Ainda nesse tema, Celso Antônio Bandeira de Mello (MELLO, Celso Antônio Bandeira de. Curso de direito administrativo, São Paulo, Malheiros, 15. ed., 2003, pág. 383) enfatiza: “a executoriedade não se confunde com a exigibilidade”. Há fatos que possuem exigibilidade e não tem executoriedade. Baseado em exemplo citado pelo doutrinador, a Administração pode intimar o administrado a realizar um determinado ato, no caso específico, tratava-se de uma construção de calçada em frente à casa do administrado. A obrigação é exigível, mas não executável, porque o entendimento deste seria do uso direto da coerção, da força inclusive, para o cumprimento do ato. Na situação da construção, se não cumprida, pode resultar em uma penalidade, como multa, ao administrado, sem a necessidade do reconhecimento do Judiciário ao direito da Administração penalizar tal descumprimento. A execução, nessa questão, seria a própria Administração construir a calçada e cobrar os custos da obra ao administrado.

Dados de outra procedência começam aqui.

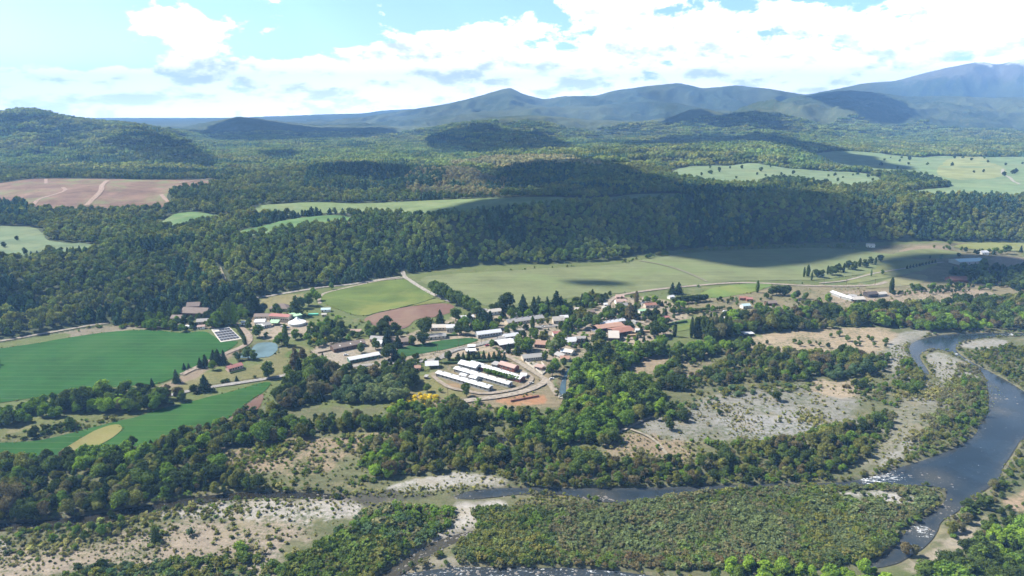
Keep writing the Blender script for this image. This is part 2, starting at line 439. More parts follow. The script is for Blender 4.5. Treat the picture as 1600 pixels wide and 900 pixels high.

Agora, se a autoexecutoriedade resultar em lesão a algum direito do administrado, ou até mesmo que, antes da produção deste resultado, já haja ameaça de lesão a esse direito, pode o vitimado buscar na própria Administração ou no Judiciário, a interrupção da execução do ato administrativo ou que este nem mesmo se inicie, já que os danos do ato podem ser irreversíveis.
Acrescentamos, para um melhor entendimento sobre os atributos abordados até aqui, jurisprudência do Superior Tribunal de Justiça-STJ tendo esses atributos abordados na questão:
“ADMINISTRATIVO – RECURSO ESPECIAL – FECHAMENTO DE PRÉDIO IRREGULAR – AUTO-EXECUTORIEDADE DO ATO ADMINISTRATIVO – DESNECESSIDADE DE INVOCAR A TUTELA JUDICIAL.
1. A Administração Pública, pela qualidade do ato administrativo que a permite compelir materialmente o administrado ao seu cumprimento, carece de interesse de procurar as vias judiciais para fazer valer sua vontade, pois pode por seus próprios meios providenciar o fechamento de estabelecimento irregular.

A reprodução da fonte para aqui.